Of voting, and the essence of one vote……
I’ve published newspapers in which two elections were decided by a single vote.
The two measures passed by a single vote. We were sitting at dinner at about five minutes until 7 when Susan jumped up and said how she had forgotten to vote and dashed off to the polls. She darn well might have swung the election herself.
From the This-Sounds-Like-An-Ad file……
Patti Wrench was all smiles (like a Cheshire cat, maybe) Friday afternoon. She and her husband John Wrench, opened up the Colorado Cat House five years ago and was celebrating with an open house, and a name change - MZ Kitty’s Emporium.
Patti is the “purr-pritor” of this Main Street/Townsend shop which is a friendly place to browse. It’ hard not to smile at the sheer amount of “stuff” that lies within, a good potion of it cuddly. Patti & John had a similar successful small business in Corpus Christi, Texas, before relocating to our downtown.
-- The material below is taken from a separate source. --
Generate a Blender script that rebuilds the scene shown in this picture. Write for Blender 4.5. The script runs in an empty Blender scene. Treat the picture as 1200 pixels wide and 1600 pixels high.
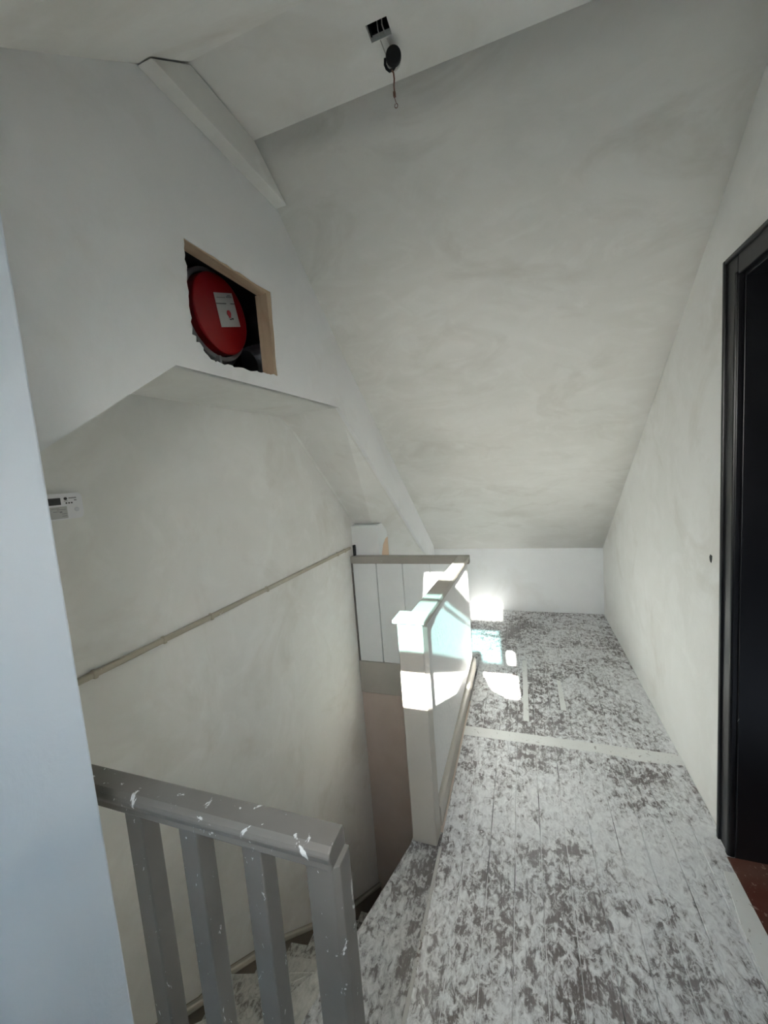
import bpy, bmesh, math, random
from mathutils import Vector, Matrix
from mathutils.geometry import tessellate_polygon
random.seed(7)
S = bpy.context.scene
COL = S.collection

# ------------------------------------------------------------------ camera
R = Matrix(((0.94330187, -0.03809428, -0.32974293),
            (0.32303118, -0.12320259, 0.93833468),
            (-0.07637037, -0.99165011, -0.10391159)))      # camera right / down / forward in the room's axes
cam_d = bpy.data.cameras.new('camera')
cam = bpy.data.objects.new('camera', cam_d); COL.objects.link(cam)
rt, up, bk = R.col[0], -R.col[1], -R.col[2]
cam.matrix_world = Matrix(((rt[0], up[0], bk[0], 0), (rt[1], up[1], bk[1], 0), (rt[2], up[2], bk[2], 1.42), (0, 0, 0, 1)))
cam_d.sensor_fit = 'VERTICAL'; cam_d.sensor_height = 36; cam_d.lens = 36 * 624.53 / 1600
cam_d.clip_start = 0.02
S.camera = cam
# ------------------------------------------------------------------ light
S.view_settings.view_transform = 'Standard'; S.view_settings.look = 'None'
S.view_settings.exposure = 2.45; S.view_settings.gamma = 1; S.view_settings.use_curve_mapping = False
SUN_DIR = Vector((-0.13, 1.0, -0.52))
W = bpy.data.worlds.new('sky'); S.world = W; W.use_nodes = True
W.node_tree.nodes['Background'].inputs[0].default_value = (0.70, 0.83, 1.0, 1)
W.node_tree.nodes['Background'].inputs[1].default_value = 0.15
sd = bpy.data.lights.new('sun', 'SUN'); sd.energy = 58.0; sd.angle = math.radians(0.6); sd.color = (1, 0.96, 0.88)
sun = bpy.data.objects.new('sun', sd); COL.objects.link(sun)
sun.rotation_euler = SUN_DIR.to_track_quat('-Z', 'Y').to_euler(); sun.location = (1, -3, 5)
def area(name, loc, direction, sx, sy, energy, color):
    d = bpy.data.lights.new(name, 'AREA'); d.shape = 'RECTANGLE'; d.size = sx; d.size_y = sy; d.energy = energy; d.color = color
    o = bpy.data.objects.new(name, d); COL.objects.link(o); o.location = loc
    o.rotation_euler = Vector(direction).to_track_quat('-Z', 'Y').to_euler(); return o
area('roof_window_skylight', (-0.03, -0.25, 1.80), (0, 0.6, -0.8), 0.66, 0.80, 7.5, (0.62, 0.82, 1.0))
# added fill lamp just inside the window, brightening the far end of the corridor
corridor_fill = area('corridor_fill_lamp', (-0.03, -0.13, 1.66), (-.03, 0.95, -0.40), 0.50, 0.30, 1.1, (1.0, 0.97, 0.92)); corridor_fill.data.spread = math.radians(95)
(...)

Centennial Middle School will honor veterans of all military branches at a special Veterans Day Assembly at 9 a.m. Friday, Nov. 10. A reception will follow.
The public’s invited. It’s the 11th year CMS has celebrated our local veterans. Info: Reenie Erwin, 249-2576.
Recommended……
“The Flags of Our Fathers” was a terrific book, by James Bradley. The sentiments are the similar, for the film of the same name, by Clint Eastwood. Most know the story of the three servicemen who were in the famous Iwo Jima photograph by AP photographer Joe Rosenthal, and the courage of the men to secure the island in a fierce battle.
The book’s worth reading because of all the details, on sale at local bookstores; the movie is now showing in the friendly confines of the Fox/Penthouse Theatre in downtown Montrose.
Theatre manager Clay Campbell thoughtfully recognized the veterans in the audience before the film started Friday night and they were greeted with applause.
Quotable
“Nature always wears the colors of the spirit.”